May 17, 2023

Efforts to save crumbling Willa Cather birthplace have succeeded

Posted May 17, 2023 4:11 PM

  BY: PAUL HAMMEL

The Virginia birthplace of Willa Cather is in sad shape, but a realtor has stepped up to purchase the property so it can be restored (Ashley Olson for the National Willa Cather Center)
The Virginia birthplace of Willa Cather is in sad shape, but a realtor has stepped up to purchase the property so it can be restored (Ashley Olson for the National Willa Cather Center)

LINCOLN — A grassroots effort to save the crumbling Virginia birthplace of Pulitzer Prize-winning author Willa Cather appears to have succeeded.

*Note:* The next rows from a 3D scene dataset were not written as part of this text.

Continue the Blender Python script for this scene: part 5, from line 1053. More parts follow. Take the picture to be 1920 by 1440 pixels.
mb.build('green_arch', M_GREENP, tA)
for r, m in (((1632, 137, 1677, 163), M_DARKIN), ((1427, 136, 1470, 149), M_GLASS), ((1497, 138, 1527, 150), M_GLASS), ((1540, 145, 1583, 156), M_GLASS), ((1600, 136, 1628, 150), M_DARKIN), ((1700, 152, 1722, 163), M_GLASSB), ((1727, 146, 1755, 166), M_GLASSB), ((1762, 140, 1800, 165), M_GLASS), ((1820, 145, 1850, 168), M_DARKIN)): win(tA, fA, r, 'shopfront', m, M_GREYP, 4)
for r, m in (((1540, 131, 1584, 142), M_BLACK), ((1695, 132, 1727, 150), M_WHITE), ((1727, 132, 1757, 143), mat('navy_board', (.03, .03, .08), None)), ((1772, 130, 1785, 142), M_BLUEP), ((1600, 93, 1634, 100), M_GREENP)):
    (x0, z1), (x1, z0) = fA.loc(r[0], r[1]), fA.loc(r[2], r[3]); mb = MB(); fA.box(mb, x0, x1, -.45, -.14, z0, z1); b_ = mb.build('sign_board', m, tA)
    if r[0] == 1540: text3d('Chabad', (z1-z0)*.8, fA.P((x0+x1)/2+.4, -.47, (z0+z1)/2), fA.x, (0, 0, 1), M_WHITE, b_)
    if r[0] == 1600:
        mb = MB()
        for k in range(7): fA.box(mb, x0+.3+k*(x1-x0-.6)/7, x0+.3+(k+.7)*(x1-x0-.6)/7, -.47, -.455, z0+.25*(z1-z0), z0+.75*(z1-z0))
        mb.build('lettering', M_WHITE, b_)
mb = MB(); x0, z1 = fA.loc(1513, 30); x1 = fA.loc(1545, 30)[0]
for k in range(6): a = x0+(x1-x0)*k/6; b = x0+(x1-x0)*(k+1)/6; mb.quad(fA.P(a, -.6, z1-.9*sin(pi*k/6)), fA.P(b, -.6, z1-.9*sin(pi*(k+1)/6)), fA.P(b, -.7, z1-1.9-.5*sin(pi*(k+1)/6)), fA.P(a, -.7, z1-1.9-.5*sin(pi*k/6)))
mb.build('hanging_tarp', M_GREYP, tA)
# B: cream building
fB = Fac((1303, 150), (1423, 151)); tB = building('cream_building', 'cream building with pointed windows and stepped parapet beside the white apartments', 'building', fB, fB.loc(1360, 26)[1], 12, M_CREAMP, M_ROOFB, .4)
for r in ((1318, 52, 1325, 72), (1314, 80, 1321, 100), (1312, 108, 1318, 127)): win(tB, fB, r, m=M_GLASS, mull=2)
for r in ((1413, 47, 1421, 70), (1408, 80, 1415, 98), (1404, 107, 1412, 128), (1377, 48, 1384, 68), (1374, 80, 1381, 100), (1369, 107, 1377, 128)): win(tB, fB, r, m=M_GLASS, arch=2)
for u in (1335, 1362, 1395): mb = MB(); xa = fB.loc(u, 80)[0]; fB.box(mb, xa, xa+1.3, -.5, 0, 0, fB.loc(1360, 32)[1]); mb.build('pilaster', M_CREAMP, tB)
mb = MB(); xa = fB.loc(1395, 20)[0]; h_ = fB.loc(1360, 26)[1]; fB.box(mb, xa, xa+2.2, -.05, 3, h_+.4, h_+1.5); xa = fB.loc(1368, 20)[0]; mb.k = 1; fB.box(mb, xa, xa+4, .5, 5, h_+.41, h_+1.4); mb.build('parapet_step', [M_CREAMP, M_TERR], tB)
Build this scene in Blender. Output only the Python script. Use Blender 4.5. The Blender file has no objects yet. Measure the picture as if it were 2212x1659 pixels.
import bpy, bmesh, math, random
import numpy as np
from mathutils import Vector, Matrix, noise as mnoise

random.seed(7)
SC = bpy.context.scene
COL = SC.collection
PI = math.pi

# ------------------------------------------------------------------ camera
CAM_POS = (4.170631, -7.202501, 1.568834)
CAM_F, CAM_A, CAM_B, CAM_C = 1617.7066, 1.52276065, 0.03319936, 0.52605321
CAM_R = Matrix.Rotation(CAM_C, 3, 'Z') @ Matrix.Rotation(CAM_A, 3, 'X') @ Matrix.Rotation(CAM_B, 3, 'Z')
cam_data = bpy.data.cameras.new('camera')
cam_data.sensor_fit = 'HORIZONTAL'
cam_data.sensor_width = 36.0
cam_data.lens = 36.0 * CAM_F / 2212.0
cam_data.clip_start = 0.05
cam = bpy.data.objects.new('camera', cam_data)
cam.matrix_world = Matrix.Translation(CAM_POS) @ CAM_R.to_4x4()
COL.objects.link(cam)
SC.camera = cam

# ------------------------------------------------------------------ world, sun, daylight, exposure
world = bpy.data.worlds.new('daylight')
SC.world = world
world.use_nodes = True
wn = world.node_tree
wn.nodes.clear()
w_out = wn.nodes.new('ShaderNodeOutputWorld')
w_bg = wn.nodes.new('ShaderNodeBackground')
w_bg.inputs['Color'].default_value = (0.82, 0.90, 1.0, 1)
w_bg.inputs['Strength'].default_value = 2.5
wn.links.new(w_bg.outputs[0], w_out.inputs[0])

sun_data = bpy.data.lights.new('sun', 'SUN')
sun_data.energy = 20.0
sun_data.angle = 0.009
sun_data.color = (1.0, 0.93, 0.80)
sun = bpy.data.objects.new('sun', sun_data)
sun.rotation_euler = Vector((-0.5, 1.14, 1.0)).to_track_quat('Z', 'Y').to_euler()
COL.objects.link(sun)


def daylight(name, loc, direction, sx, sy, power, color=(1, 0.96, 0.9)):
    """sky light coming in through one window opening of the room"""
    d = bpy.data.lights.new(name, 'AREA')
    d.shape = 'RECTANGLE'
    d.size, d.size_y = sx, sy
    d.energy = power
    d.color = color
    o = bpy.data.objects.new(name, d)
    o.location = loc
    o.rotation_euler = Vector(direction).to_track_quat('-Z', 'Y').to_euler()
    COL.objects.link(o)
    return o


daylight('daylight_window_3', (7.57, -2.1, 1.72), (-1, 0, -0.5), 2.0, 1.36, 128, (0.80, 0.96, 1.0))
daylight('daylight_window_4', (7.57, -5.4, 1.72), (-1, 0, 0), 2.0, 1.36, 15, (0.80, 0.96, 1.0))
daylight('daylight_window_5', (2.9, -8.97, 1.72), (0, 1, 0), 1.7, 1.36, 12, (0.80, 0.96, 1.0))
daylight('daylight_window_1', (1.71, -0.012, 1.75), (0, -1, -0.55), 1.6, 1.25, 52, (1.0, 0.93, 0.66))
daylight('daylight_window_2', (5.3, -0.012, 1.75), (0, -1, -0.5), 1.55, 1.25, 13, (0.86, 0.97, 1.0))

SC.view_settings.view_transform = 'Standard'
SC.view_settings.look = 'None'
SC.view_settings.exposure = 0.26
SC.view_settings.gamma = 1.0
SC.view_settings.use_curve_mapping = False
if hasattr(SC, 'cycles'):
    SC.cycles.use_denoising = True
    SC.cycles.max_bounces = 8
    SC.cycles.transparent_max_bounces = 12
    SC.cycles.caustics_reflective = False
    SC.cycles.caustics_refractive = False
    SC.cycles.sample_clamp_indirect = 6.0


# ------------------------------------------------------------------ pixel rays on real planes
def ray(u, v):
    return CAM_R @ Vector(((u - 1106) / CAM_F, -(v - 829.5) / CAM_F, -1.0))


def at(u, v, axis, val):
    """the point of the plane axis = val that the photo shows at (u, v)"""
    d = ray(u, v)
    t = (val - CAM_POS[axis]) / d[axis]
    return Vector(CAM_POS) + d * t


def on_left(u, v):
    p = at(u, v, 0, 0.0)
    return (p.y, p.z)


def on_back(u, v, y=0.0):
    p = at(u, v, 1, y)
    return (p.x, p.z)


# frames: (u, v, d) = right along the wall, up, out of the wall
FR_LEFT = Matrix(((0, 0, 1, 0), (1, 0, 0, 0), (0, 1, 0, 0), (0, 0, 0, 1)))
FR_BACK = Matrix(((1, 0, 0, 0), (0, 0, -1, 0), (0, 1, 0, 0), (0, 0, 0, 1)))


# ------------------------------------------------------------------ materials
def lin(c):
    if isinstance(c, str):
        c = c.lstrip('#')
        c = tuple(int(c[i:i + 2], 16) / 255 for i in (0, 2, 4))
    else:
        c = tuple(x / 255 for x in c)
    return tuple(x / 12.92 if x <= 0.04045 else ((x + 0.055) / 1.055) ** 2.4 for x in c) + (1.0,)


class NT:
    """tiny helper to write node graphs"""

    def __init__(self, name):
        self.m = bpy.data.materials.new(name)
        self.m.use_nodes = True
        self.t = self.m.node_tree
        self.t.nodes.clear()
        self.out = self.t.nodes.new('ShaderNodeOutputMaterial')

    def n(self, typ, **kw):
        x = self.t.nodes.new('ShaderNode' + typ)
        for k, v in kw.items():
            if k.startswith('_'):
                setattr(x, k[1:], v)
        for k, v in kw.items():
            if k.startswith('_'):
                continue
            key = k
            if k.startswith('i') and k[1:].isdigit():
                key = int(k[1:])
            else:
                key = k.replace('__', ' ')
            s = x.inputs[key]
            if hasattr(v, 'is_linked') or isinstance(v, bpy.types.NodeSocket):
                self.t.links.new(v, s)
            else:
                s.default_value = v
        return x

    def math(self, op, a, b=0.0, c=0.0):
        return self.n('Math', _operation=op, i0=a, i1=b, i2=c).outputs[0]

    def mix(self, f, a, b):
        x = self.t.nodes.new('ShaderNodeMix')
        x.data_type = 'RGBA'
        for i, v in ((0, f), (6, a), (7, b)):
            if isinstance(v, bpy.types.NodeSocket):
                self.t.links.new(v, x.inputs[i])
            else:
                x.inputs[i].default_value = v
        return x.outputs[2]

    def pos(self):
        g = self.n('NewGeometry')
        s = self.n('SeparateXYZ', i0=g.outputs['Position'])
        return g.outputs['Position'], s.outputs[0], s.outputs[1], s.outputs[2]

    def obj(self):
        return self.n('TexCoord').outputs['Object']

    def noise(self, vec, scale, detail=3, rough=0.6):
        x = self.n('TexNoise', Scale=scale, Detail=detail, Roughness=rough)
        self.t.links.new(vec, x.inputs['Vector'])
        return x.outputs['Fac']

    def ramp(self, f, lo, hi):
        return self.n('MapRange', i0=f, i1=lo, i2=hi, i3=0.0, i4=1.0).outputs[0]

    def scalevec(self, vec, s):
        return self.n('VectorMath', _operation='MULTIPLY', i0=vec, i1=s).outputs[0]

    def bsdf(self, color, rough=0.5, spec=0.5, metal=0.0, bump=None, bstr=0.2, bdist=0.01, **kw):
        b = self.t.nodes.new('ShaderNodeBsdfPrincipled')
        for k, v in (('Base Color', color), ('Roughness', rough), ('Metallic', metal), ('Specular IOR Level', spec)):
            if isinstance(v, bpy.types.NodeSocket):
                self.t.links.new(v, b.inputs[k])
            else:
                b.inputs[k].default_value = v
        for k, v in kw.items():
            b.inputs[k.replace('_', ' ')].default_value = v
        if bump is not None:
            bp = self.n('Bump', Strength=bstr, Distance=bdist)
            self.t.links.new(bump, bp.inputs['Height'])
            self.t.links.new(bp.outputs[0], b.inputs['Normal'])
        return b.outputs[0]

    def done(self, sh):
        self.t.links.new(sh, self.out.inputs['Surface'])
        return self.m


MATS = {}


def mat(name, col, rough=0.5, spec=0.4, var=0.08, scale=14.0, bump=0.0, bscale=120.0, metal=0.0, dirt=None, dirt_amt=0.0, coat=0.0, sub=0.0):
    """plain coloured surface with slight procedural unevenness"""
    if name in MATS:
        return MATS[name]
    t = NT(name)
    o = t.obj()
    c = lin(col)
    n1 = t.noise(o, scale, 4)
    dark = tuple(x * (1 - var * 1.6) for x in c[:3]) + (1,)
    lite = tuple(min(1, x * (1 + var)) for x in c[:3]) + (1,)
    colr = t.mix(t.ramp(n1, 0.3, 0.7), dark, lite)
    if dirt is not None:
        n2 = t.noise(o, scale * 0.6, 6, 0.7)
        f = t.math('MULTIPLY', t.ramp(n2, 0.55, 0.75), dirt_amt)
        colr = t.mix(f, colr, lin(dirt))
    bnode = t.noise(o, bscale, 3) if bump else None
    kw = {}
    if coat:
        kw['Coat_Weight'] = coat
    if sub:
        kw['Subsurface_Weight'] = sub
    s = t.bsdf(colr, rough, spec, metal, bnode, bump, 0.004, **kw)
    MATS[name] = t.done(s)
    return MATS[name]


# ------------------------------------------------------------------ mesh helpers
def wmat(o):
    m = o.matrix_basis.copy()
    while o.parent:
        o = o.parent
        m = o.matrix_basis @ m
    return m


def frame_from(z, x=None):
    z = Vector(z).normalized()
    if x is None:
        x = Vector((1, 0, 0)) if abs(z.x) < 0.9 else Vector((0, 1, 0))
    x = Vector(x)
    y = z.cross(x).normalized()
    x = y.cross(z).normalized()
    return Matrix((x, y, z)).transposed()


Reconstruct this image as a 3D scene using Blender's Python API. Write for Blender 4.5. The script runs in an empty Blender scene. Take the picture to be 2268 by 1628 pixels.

A Virginia realtor, Katherine Solenberger, has purchased the house to spare it from demolition, and she intends to donate it to a nonprofit within a year or so, according to Ashley Olson, executive director of the National Willa Cather Center in Red Cloud, Nebraska.

The organization had been seeking donations and benefactors to save the structure after it was announced last month that the home, and surrounding acreage, was going up for sale.

More than $30,000 donated

Olson said publicity about the impending sale generated more than $30,000 in donations toward a purchase, as well as the offer by the local realtor.

“We are looking forward to working with a nonprofit collaborator to deploy these funds for the stabilization and preservation effort,” Olson said Tuesday.

A Virginia state historical marker stands just outside the home where Willa Cather was born. (Ashley Olson for the National Willa Cather Center)
A Virginia state historical marker stands just outside the home where Willa Cather was born. (Ashley Olson for the National Willa Cather Center)

“In Cather’s sesquicentennial year, it is wonderful to see her legacy embraced in Virginia,” she added.

Cather was born Dec. 7, 1873, in the white, clapboard home that sits along a turnpike near Gore, Virginia.

But the home, which has been vacant since the 1970s, has fallen into disrepair in recent years. It has been deemed unsafe for visitors because of its broken windows, rusty metal roofing and sagging front porch.

Olson said the Cather organization was connected with Solenberger via local Cather fans and members of the author’s family who live in the area.

series of events is planned this year to celebration the 150th anniversary of Cather’s birth.

Family moved to Nebraska

Cather’s family moved to Nebraska when she was 9 years old, but her birthplace figured into some of her writings.

The birthplace has been on the Register of Historic Places since 1978. The owner lived in a second house on the premises and used the Cather birthplace as an office and writing studio.

But the former owner, Charles T. Brill Jr., who recently died, rebuffed an effort a few years ago to sell the property to a group that included some Cather descendants.